By Ray Rayburn – A question from the Email Discussion Group.

“Is there something I should be doing to extend the life of soldering iron tips (I clean them after use, but that is it).”

Ray’s response:

I can’t speak to tips used on gas (such as butane) powered irons, but will address soldering iron tips in general here.

Way back soldering iron tips were made out of copper. Solder slowly dissolved some of the copper into the molten solder leaving pits in the tips. Therefore it was a common practice to file the tips to restore a flat surface.

Next came plated soldering iron tips. These were plated with either gold or more recently iron. As long as you did not scratch through the plating, and _never_ filed them these tips could last much longer than the old solid copper tips. The secret to long life with a modern plated tip is to always have a nice thick layer of molten solder over the tip whenever it is hot. When first heating up a modern soldering iron tip you _must_ be standing by with a roll of solder, and the moment the tip gets hot enough to start to melt the solder, give it a nice thick coating of solder.

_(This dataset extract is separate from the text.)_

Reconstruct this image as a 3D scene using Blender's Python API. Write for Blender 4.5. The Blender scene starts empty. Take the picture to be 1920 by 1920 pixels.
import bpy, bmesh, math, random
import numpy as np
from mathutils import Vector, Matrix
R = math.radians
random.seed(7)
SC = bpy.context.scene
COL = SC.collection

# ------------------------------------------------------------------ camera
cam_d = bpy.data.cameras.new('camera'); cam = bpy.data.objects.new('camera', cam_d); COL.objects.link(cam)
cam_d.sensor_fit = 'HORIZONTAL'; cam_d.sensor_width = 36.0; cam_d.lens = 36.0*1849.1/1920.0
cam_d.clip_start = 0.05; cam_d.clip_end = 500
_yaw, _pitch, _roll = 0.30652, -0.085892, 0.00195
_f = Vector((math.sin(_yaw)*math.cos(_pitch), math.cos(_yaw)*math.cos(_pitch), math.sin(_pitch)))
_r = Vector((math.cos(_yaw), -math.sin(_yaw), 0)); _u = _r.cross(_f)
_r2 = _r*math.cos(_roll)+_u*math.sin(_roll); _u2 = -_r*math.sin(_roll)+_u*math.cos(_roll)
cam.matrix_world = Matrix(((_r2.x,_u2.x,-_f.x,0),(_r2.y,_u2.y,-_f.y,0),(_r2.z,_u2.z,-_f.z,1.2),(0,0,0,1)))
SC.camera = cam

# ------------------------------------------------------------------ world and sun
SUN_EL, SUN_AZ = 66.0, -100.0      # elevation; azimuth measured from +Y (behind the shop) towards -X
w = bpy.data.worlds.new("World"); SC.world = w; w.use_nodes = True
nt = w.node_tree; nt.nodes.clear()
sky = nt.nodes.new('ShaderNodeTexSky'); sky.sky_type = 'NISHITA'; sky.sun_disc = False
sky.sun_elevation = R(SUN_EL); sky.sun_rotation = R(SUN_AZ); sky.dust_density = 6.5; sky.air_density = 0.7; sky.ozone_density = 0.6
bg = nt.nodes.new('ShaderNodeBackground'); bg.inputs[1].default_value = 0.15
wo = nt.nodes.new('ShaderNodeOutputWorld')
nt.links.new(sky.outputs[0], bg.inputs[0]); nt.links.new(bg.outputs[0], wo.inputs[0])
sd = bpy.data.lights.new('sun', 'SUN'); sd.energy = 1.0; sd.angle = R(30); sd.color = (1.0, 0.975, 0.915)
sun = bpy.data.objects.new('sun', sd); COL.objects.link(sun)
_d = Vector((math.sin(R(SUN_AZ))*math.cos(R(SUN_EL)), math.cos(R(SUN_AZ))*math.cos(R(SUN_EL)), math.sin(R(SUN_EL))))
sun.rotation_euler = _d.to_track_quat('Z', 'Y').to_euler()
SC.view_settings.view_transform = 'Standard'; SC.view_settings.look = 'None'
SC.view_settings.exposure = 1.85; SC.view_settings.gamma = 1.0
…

What this does is to make sure the iron plating on the tip is never exposed to air when hot and therefore does not corrode. All that corrodes is the outside of the coating of molten solder, and you can treat the tip with a tiny bit of fresh solder, and shake off the excess, before you use the tip. If the tip is allowed to get hot before use and sit without solder applied for even a few minutes it may never be able to be “tinned” with a coating of molten solder. The solder will simply not stick to the iron tip if the tip has been allowed to corrode. Without a solder coating on the tip you will not get proper heat transfer to what you are trying to solder. Think of the corrosion as thermal resistance between the heat source (the tip) and the items to be soldered.

Flux is a chemical that cleans metal surfaces as it is heated and therefore promotes good solder connections. Never use any sort of acid or corrosive flux for electronic soldering. Flux will at times leave a hard crust on the iron tip, which can be cleaned by wiping the tip on a wet sponge. It is critical that as soon as the tip has been wiped on a sponge or other cleaning surface, that the tip be immediately be re-coated with fresh solder. The biggest mistake I see folk making that shortens the life of soldering iron tips is to wipe the tip off when putting the iron back in the stand. This is exactly backwards. Wipe the tip, if you must, when taking the iron out of the stand. When putting the iron back in the stand simply give it a bit of fresh solder coating. If you will not be using the iron for a few minutes and your iron is equipped with a dial-able temperature, consider turning down the temperature while the iron is idling.